The rules proposed for the Salt Lake City Free Speech Zones were as follows: The zones are available 24 hours a day. A fair and neutral system is designed for applying for a permit, which allows protesters to protest in a designated area near the public events during a designated time. A map of demonstration areas and a schedule of planned demonstrations are made available. Banners and cards encourage lawful, peaceful expression of different view points. Guidelines describing rights and responsibilities are provided to demonstrators and security personnel. Journalists are allowed free access to the protesters. Teams monitor the areas to ensure that public security is maintained. Legal volunteers who are law students monitor the areas to ensure that civil rights are not violated. A procedure for rapid response to claimed violations of First Amendment rights is developed. (See the analysis by Global Policy Forum.)

It is recognized that protest zones enable the government to arrest other protesters outside the zones, or who have not followed the policy, without provoking a big negative reaction from the public.

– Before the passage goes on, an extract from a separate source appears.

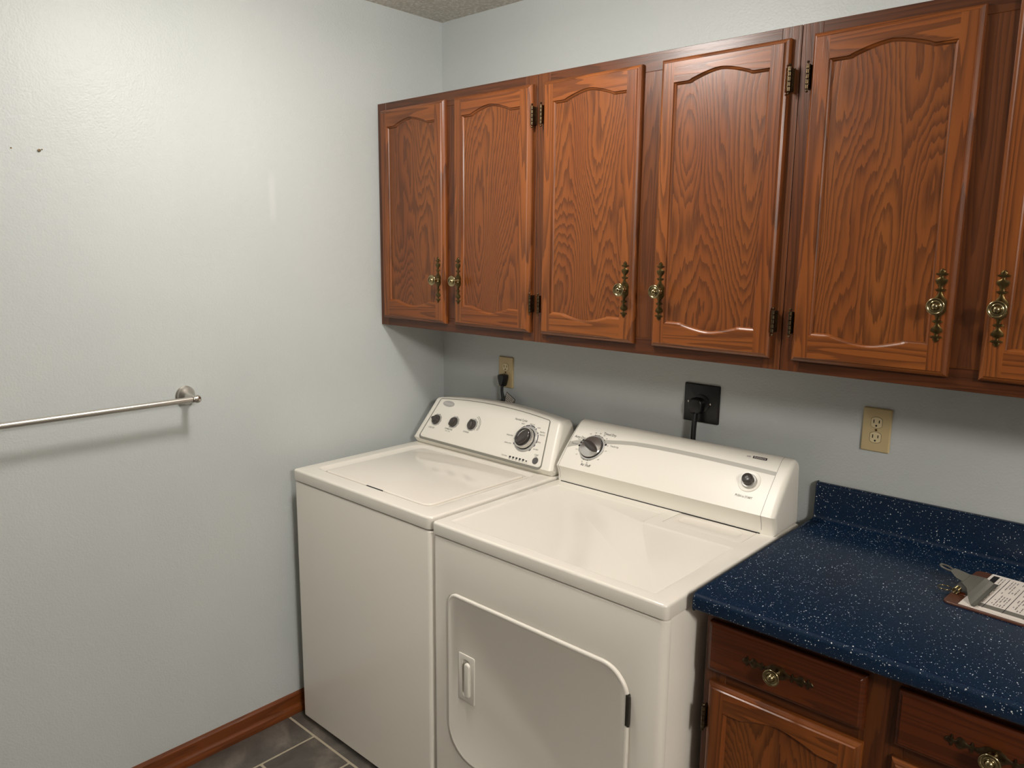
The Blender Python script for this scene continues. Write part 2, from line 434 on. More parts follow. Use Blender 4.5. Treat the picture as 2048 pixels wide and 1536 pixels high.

However, because legal experts have concluded that they can be conducted according to the Constitution, the dominant opinion in the U.S. has been favorable.

Knowing that there was international precedent, I started wondering whether it might be feasible to set up protest zones during the Beijing Olympics. I found that when I brought it up with Westerners they generally thought it was a good idea. There is something of a precedent in China – during the 1995 U.N. International Conference on Women, protests took place at the NGO meetings, which were sequestered outside Beijing in Huairou. A Chinese friend who now works for BOCOG still recalls with amusement the nude protests there. I started asking my Chinese colleagues, friends, and people I ran into whether they thought protest zones could be implemented in Beijing. The reactions I got surprised me and made me realize the huge gulf that exists between Western and Chinese views on the topic of protests. For these reactions, see the following FAQ#5: Why Can’t the Chinese Authorities Allow a Little Space for Protests during the Olympics?


Anonymous said...

My gut feeling, however, is that the protesters will be harshly confronted by angry Chinese bystanders, and the photos of the confrontation will be flooding the web, with some western media cooking the conspiracy that these regular Chinese are either mob or police in plain clothes.

I, for one, would happily slap any protesters on the face and boo them out of the country if I were there. Let's face it. If you don't know how to behave, you're not invited.

aolrip said...

This week's announcement by BOCOG that all banners will be banned at Olympic arenas should make it clear how Beijing is planning to handle protests.
Now even Chinese spectators will not be allowed to bring 中国加油! (Go China!) banners to the Olympic games. The reason given by BOCOG was that it would be unfair to foreign athletes for so many Chinese banners supporting China's team; as if Africans, Europeans, Americans, and Australians could somehow look up 中国加油 in pocket Chinese-English dictionaries.